The power of vivid suggestion

On the whole, however, it is safer to see ideophones and similar sounds as proof of their users’ sensitive feeling for language, a deep sensitive attachment to sounds and their power of vivid suggestion or representation. In many cases, a speaker or oral artist can avoid an ideophone by simply duplicating a word of action: for jegidezie tiii, for instance, the narrator could have said jegide jegide, which would translate into something like ‘walked on and on.’ But tiii has a special appeal both as a sound and as a more dramatic way of capturing the idea of extent.

Isidore Okpewho, African Oral Literature, 1992 p. 96. (The example is from Ijo.)
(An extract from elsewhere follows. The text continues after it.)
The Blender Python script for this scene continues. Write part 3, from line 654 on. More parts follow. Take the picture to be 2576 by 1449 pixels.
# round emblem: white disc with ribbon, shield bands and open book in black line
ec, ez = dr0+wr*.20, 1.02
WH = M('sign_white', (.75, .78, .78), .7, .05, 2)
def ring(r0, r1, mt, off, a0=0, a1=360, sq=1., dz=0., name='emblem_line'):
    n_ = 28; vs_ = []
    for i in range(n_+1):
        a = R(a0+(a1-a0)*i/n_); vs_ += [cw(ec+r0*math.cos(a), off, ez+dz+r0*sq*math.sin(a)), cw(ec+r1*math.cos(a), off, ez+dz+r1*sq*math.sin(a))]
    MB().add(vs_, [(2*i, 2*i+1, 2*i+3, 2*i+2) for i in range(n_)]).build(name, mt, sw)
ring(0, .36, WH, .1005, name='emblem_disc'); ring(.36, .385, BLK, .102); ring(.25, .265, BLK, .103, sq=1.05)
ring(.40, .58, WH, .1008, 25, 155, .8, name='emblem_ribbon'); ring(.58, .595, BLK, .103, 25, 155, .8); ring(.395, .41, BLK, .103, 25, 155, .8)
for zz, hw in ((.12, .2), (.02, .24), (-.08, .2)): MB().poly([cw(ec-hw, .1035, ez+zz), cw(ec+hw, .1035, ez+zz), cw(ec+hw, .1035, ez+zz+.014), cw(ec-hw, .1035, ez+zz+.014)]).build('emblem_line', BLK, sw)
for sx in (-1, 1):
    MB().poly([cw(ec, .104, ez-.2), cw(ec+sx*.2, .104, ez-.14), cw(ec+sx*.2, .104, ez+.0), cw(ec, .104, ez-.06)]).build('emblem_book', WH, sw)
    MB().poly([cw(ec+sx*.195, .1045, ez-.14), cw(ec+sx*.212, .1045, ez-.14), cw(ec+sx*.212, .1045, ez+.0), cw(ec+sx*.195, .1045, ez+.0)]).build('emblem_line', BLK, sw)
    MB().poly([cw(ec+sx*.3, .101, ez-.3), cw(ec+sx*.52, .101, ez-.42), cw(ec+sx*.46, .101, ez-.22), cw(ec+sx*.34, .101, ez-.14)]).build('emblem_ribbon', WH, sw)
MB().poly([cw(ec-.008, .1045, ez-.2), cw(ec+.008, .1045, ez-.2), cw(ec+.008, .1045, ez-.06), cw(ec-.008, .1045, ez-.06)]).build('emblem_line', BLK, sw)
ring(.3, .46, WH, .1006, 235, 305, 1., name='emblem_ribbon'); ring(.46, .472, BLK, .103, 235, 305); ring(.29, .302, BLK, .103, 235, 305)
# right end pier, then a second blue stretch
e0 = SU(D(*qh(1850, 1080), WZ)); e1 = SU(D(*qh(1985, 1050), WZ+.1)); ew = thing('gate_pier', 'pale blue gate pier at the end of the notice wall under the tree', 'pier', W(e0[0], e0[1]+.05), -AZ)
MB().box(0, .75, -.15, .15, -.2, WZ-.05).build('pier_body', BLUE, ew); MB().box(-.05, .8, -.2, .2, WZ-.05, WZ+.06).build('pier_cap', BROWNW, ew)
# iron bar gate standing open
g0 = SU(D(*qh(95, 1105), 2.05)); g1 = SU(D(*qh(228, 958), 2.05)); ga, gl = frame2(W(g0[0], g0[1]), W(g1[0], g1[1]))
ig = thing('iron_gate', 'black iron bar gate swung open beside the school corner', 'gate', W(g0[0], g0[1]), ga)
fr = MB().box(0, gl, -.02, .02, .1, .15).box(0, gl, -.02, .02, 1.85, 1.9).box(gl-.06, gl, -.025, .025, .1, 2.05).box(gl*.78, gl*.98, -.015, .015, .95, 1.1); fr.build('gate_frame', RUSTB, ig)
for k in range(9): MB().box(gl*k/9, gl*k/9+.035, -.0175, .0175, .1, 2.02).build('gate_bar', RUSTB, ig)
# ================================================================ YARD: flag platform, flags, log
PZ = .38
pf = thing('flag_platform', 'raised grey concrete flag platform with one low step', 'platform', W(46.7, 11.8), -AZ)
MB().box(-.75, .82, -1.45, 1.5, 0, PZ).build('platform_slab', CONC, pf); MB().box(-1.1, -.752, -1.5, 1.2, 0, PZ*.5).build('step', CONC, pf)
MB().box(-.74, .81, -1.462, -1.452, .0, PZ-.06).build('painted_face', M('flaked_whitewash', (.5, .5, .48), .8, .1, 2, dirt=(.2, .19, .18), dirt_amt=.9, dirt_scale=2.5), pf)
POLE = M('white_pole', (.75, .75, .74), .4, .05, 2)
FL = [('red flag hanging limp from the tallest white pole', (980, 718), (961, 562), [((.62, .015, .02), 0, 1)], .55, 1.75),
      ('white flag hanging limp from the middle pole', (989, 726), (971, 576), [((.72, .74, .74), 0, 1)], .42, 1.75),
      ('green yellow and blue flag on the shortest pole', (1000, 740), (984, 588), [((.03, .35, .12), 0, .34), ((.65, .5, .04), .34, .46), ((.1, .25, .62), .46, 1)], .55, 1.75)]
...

Okpewho’s remarks highlight the importance of the material properties of the ideophonic word. It is not a simple case of having words for things that some other languages may not have lexicalized words for; it is the nature of the ideophonic word —the fact that meaning is suggested by the material properties of the sign— that makes it such a significant linguistic device. What Okpewho calls ‘vivid suggestion’ I have tried to capture with the phrase ‘vivid depiction’ in my working definition of ideophones.

References

  1. Okpewho, Isidore. 1992. African Oral Literature: Backgrounds, Character, and Continuity. Bloomington: Indiana University Press.